To get this poster of feminists at the door of a school department where there are three women and two men, anonymous women had to suffer all kind of insults, isolation, pain.
Than you, you gave us the amazing gift of voting.

Thursday 5 March 2009

A Bagful of Poetry


One of the nicest places in town is "Carturesti" (an invented name made of "carturar", an old form for "learned" and "Bucuresti"). It's a combination of bookshop, music shop and tea shop, where you can spend a few wonderful and relaxing hours among books, CD's, DVD's, albums, drawings, tea and accessories, photos, candles and all kind of nice objects that some would call useless.
Their last initiative, We Collect Poetry, concerns bringing back poetry into our lives and its catch phrase is : Pozia mai seduce sau se duce? (Does poetry still seduce or is it gone?) As you see, it's a word game putting together "seduce" (seduces) and "se duce" (is going).
It invites people to bring their favourite poem, in any form they choose, but even better in a personalized one.
All the poems are to be collected in a truck and anyone can read them. In the end, they will be turned into an art book and kept in the bookstore. Maybe I will contribute, if I have the time to choose a poem these days.

photos from Metropotam

Tuesday 3 March 2009

Civilization


I only managed to find two of the ten kinds of posters of this contest, but you can see the rest of them here.
It's a team contest aiming to bring back or reinforce the ideas of respecting the ones around, the community as well as the nature. Each poster reflects one the rules of civil behaviour and the slogan is Move you common sense! (It's supercool to be civilized). The rules are simple, things we should all do without thinking: wait in the line, use the headphones when you listen to music, turn off the mobile phone at a show, use the garbage bins, take care of the environment etc.
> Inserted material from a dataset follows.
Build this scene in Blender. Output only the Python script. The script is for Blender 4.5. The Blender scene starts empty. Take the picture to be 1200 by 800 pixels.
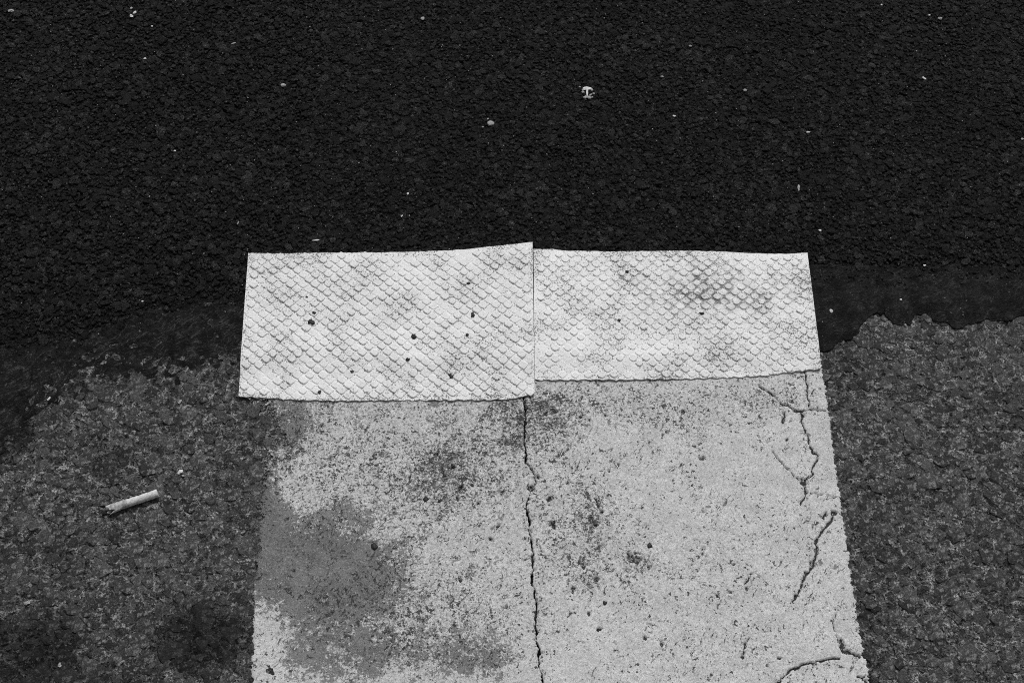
import bpy, math, random
import numpy as np
from mathutils import Vector

random.seed(7)
rng = np.random.default_rng(11)
scene = bpy.context.scene
COL = scene.collection

# ------------------------------------------------------------------ camera
PITCH = math.radians(58.0)
DIST = 1.30
FPX = 1200 * 50.0 / 36.0
cam_d = bpy.data.cameras.new('camera')
cam_d.lens = 50.0
cam_d.sensor_width = 36.0
cam_d.sensor_fit = 'HORIZONTAL'
cam_d.clip_start = 0.05
cam_d.clip_end = 400.0
cam = bpy.data.objects.new('camera', cam_d)
COL.objects.link(cam)
CP = np.array([0.0, -DIST * math.cos(PITCH), DIST * math.sin(PITCH)])
cam.location = CP
cam.rotation_euler = (math.pi / 2 - PITCH, 0, 0)
scene.camera = cam

# ------------------------------------------------------------------ sky and sun (overcast, neutral: the photograph is black and white)
SUN_EL = math.radians(54)
SUN_AZ = math.radians(14)          # from beyond the tape, slightly right
world = bpy.data.worlds.new('World')
scene.world = world
world.use_nodes = True
wn = world.node_tree
wn.nodes.clear()
sky = wn.nodes.new('ShaderNodeTexSky')
sky.sky_type = 'NISHITA'
sky.sun_disc = False
sky.sun_elevation = SUN_EL
sky.sun_rotation = SUN_AZ
sky.dust_density = 4.0
bw = wn.nodes.new('ShaderNodeRGBToBW')
bg = wn.nodes.new('ShaderNodeBackground')
bg.inputs['Strength'].default_value = 0.07
wo = wn.nodes.new('ShaderNodeOutputWorld')
wn.links.new(sky.outputs[0], bw.inputs[0])
wn.links.new(bw.outputs[0], bg.inputs['Color'])
wn.links.new(bg.outputs[0], wo.inputs['Surface'])
sun_d = bpy.data.lights.new('sun', 'SUN')
sun_d.energy = 1.5
sun_d.angle = math.radians(14)
sun_d.color = (1, 1, 1)
sun = bpy.data.objects.new('sun', sun_d)
COL.objects.link(sun)
sd = Vector((math.sin(SUN_AZ) * math.cos(SUN_EL), math.cos(SUN_AZ) * math.cos(SUN_EL), math.sin(SUN_EL)))
sun.rotation_euler = (-sd).to_track_quat('-Z', 'Y').to_euler()
sun.location = (0, 2, 3)

scene.view_settings.view_transform = 'Standard'
scene.view_settings.look = 'None'
scene.view_settings.exposure = 0.26
scene.view_settings.gamma = 1.0
scene.view_settings.use_curve_mapping = False
scene.cycles.use_denoising = False
scene.cycles.filter_width = 1.0
scene.cycles.max_bounces = 5
scene.cycles.transparent_max_bounces = 6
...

The teams are to choose a rule and find strategies in order to make it effective as widely as possible in the community.
As you see by the torn poster, some people around are already feeling threatend. Good! Let's hope they really are!

A neighbour


She was just by the window of class 5B, looking at us while we were learning abut fractions. But she obviously had more important things on her mind: the future of generations and generations of doves was in her care, hidden in the tiny eggs in the nest she and her mate had built. Quite a big responsibility, don't you think so? No wonder she looks so serious.
I asked the kids in 5B not to scare her, because she would leave her eggs to get cold, and it was the first time in 6 months they were perfectly silent for... a few minutes.

Monday 2 March 2009

Reading Promoting


Reading is an example of active leisure that many of our students refuse as a plague. Perhaps it is because it requires peace, concentration, analysis, assimilation. Attitudes that always reming them of study.
This is why Reading Promoting Plans are necessary. There is one of these started at school this year. The most visual aspect is the activity: “I read, I construct”. With the moto, Whenever we read, a wall against ignorance, isolation is being built, we are, and how not in Ávila?, building a wall. A structure has been created in the Art department, joining columns in the entrance hall and the reading cards are the stones.
It began a month ago. There are not many stones, but it is gaining followers little by little.
We could have a colourful wall by the end of the school year.

Funny Urban Legends

Although there is no subject on urban myths at the Sociology or Anthropology Faculty, the legends that set fire to the imagination of a whole community say a lot about that city, even if some of them are totally hilarious. One attentive observer can see in them contemporary fears and worries, as well as a need to fill an empty space, as a result of the disappearing of the real myths and traditions.
Bucharest has its own share of funny myths that nobody witnessed but many can swear are true. They start with the old ones, as the one concerning an old deserted church supposedly inhabited by the devil (because of it's crooked cross- in reality the result of bombing in WW2). If you pass it by night time, you can supposedly hear voices inside and see the number 666 as a shadow on its wall. The most recent legend is about the card readers in buses and trams, that are meant to be a kind of Big Brother, following you and scanning your entire body, able to report everything about your breakfast.
But the most numerous and the nicest legends are still the ones coming from the communist era, many connected to its big constructions: the subway and the House of People. Here are three of them.
They say the busiest street in town, Victory Avenue, was closed for traffic for a pretty long while, because Ceausescu thought it dangerous for his safety. He was the only person allowed to go there by car. Incredibly for us, it had become a peaceful place where kids sat down drawing and even grass had started growing in the cracks.
The second one is about a subway driver who having to announce the following station unintentionally said, instead of "next- New Times" (this was the real name of the station), "next- Hard Times". They say he was arrested soon after.
And the third-also on the subway. There were big problems with water infiltrations in one station, but it had to be inaugurated on time, in the presence of the dictator. He noticed that the walls had a special glow (water was dripping along them) and he asked about the cause. For fear, he was told it was a special kind of paint so he ordered that all the stations would be painted with this nice new paint.
Hilarious? True? Embarrassing? Naive? Nostalgic?

Art & use

I used to watch this structure in my walks. I found it very curious. I wondered about its hidden meaning trying to find a connection between my world of ideas and it. Was it scale to heaven?
A climb to the highest peak in Gredos? A celebration of geometry?
I used to stop in front of it and watched it from different places. I didn't ask because I wanted to get the solution to my questions. But, why didn't other people stop by it? what had I missed?
Then suddenly one day, I heard somebody walking ahead say: " What a good idea! People can't jump any longer from the wall" And I understood. The structure is on top of a wall that separates a garden from a street. Young people jumped from the garden to the street and there had been severe accidents.
It was more than art. It was use too.